A will determines how an estate should be distributed after the passing of a loved one — and most are never challenged. Challenging a will would be beneficial and right, however, if there is a belief that there are issues with the validity of a will.
Not everyone can challenge a will. Only those who have a legitimate interest in an estate, such as a beneficiary, heir-at-law, creditor or guardian, may file a will contest. However, to contest a will, there must also be valid legal grounds. Here are a few possible valid grounds for a will contest:
Was there a lack of testamentary capacity?
The testator must have been in sound mind when they created and signed a will. A testator would have lacked testamentary capacity if they struggled with a mental condition, such as dementia. A testator’s substance and alcohol use when they signed a will could also be valid grounds to challenge a will.

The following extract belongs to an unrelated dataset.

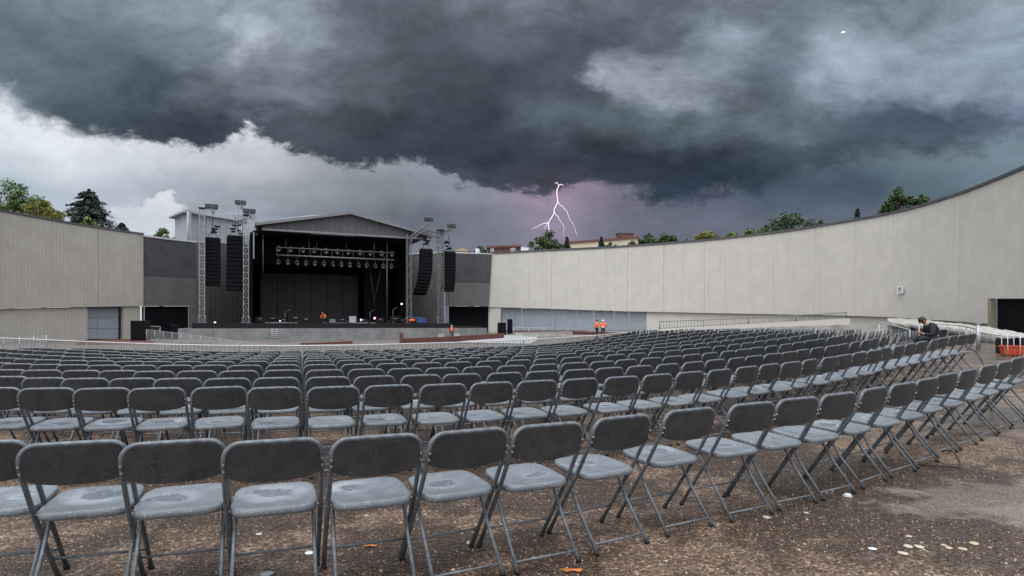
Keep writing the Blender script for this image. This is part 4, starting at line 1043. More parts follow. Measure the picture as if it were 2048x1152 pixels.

Was there undue influence?
Someone may have pressured or manipulated a testator to sign a will. This could happen if the party had power over the testator or misled the testator into believing that a will said something that it didn’t. As a result, the will could strongly favor the person who influenced the testator.
Is there evidence of fraud?
A will could be contested because there is evidence that the document is forged. For example, the testator’s signature could be inaccurate or the will was changed at a later date by someone other than the testator.
If you suspect that there’s a reason to challenge a loved one’s will, it’s imperative to seek legal guidance as quickly as possible.